How to enrich an online event by using the chat function?

The challenge

Virtual events can be complex: , there is limited speaking time, they require tracking of multiple things going on in parallel, and it is difficult to get a sense of the participant group as everyone is joining individually from a different location. Small issues that can normally be resolved quickly on the sideline of a face-to-face event or would not even occur in that setting can disrupt the entire flow of the online event.


The solution

A chat provides an alternative communication channel during an online event (either within the moderation team or between the moderators and the participants or between the participants). It can help to avoid disrupting the main flow of the event (e.g. if someone wants to signal a technical issue) or it can be used in parallel to supplement the event (e.g. sharing links to videos, exercises, etc.). Chat functions are included in all videoconferencing tools, so they are easily accessible to participants and licenses do not need to be purchased separately by the organizing team.
Areas of application:
All kinds of virtual events, such as online seminars, classroom trainings, workshops, etc.


The chat is ideal for short messages or contributions, as it happens in parallel to the online event. The chat function of videoconference tools is often crucial to assure full attentiveness of the participants in addition to the communication via video and audio.

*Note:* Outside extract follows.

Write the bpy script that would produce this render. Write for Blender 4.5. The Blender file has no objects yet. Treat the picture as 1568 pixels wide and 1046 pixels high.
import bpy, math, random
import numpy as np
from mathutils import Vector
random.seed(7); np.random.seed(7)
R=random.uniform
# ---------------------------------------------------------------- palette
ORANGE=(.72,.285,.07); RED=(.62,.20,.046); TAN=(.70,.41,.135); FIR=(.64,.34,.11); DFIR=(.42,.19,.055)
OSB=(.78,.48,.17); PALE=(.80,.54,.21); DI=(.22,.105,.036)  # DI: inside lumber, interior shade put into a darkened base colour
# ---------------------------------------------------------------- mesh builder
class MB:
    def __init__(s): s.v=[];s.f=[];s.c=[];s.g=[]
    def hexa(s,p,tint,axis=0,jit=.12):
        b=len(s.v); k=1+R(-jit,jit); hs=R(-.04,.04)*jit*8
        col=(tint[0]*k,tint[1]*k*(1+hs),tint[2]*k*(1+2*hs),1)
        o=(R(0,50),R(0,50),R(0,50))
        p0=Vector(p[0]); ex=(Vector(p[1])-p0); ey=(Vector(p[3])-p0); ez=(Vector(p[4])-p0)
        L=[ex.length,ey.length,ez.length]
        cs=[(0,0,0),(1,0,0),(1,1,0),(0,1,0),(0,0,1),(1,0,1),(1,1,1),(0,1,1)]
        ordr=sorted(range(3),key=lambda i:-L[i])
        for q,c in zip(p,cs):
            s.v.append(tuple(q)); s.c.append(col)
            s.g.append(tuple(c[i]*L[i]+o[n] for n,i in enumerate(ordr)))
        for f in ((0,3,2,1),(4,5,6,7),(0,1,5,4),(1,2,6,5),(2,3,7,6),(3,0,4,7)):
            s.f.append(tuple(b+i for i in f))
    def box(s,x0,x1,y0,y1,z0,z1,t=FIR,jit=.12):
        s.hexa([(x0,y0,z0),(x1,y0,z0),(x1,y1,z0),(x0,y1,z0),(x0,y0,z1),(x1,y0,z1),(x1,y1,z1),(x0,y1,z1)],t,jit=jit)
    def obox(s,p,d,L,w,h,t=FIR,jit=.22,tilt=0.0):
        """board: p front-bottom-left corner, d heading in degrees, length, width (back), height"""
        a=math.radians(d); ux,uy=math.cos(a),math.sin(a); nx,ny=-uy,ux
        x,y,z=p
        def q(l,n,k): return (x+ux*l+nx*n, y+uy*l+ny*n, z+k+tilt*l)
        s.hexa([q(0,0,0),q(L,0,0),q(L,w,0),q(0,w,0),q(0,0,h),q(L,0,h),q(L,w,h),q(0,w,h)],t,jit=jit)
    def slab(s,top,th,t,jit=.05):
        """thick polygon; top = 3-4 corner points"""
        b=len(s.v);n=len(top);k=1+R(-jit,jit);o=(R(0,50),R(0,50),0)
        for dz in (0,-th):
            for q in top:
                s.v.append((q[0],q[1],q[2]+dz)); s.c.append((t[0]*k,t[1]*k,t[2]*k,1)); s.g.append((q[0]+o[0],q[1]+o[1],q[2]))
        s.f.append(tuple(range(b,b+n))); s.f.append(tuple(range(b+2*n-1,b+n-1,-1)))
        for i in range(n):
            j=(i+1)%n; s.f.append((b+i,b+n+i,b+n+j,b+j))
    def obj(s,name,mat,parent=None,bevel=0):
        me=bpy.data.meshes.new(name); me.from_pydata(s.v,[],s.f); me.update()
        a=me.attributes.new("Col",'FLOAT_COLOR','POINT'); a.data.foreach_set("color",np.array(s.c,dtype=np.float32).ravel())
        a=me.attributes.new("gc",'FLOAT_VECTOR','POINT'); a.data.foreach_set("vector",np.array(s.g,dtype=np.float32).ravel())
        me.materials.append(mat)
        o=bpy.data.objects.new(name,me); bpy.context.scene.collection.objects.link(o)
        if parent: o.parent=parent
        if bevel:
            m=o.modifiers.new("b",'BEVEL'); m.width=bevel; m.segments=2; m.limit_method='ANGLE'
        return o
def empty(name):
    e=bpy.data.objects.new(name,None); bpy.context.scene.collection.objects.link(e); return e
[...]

The chat can also be a key tool to help participants with technical problems, e.g. setting up their microphones.

In specific, the chat can be used by the moderators to:

  • visualize questions open for discussion among the participants;
  • visualize interim results (e.g. statements) of a discussion among the participants;
  • start a simple poll/get answer to a simple question (e.g. yes/no questions, participants answer in the chat);
  • provide links to external sources (e.g. report/website/ video/surveys) which the participants need to view immediately.


The chat can be used by the participants to:

  • raise content questions;
  • raise technical questions;
  • respond to the moderator’s questions/ instructions (see above)
  • respond to other participants.

The moderation team should have a clear joint strategy on how to use the chat function. For example, it might be useful to allot a specific timeframe during which participants can use the chat. For example, if a Q&A session is organized, give participants five minutes to formulate their questions. Then ask them to stop to avoid having too many questions.

The strategy can include e.g. assigning a member of the organizing team as a “chat moderator” and/or clear rules on how to use the chat (see hints/experiences below.)

Communication between main moderator(s) and co-moderator(s) has to be organized through a different channel (e.g. a private chat).


Tools and technical aspects

Of the videoconferencing tools offered by PTB, only Tixeo and Jitsi offer a function where individual participants can be contacted via chat. Otherwise, chat messages are always open and visible to everyone.
Depending on the type of microphone, the sound of typing can be picked up and heard by the rest of the participants. Thus, the microphone should be turned off when using a chat.
For videoconferencing tools that do not have a “raise hand” function, an “x” or “*” in the chat can be used as an alternative.
Organizers should be aware that when participants get disconnected due to technical issues or leave the conference for a scheduled break, they no longer see the full chat record when they join again. Co-moderators/moderators have to evaluate whether the content posted before is still relevant at that point of the event and if so, re-post it in the chat and/or save it for the documentation.


Other considerations

  • Extensive parallel discussions in the chat can be distracting. One member of the moderation team should always follow the chat and be able to intervene in such a case.
  • The moderation team should make sure to be aware of points being raised in the chat, e.g. to avoid moving on to the next topic when there is still a need for discussion. The main moderator or input provider can regularly consult or give the floor to their co-moderator, who is in charge of monitoring the chat, to report on the issues arising there.
  • In a big meeting, keeping an overview of the chat discussion can be difficult and distracting. The moderation team could develop “chat rules” (e.g. only one contribution per topic and participant) to avoid such a situation.
  • If participants are hesitant to speak, the chat can be used to get them to contribute quickly and easily (e.g. “if you all agree with this strategy, write “yes” into the chat).
  • If a participant has problems with their microphone, they could use the chat for their contributions.
  • If a participant does not speak the event’s language very well actively, they might also prefer using the chat. If you are aware of participants preferring other languages which a member of your moderation team understands, you might consider giving them the possibility to write in their own language.
  • In DFN, the chat is not visible at the same time as participants’ list (including raised hands).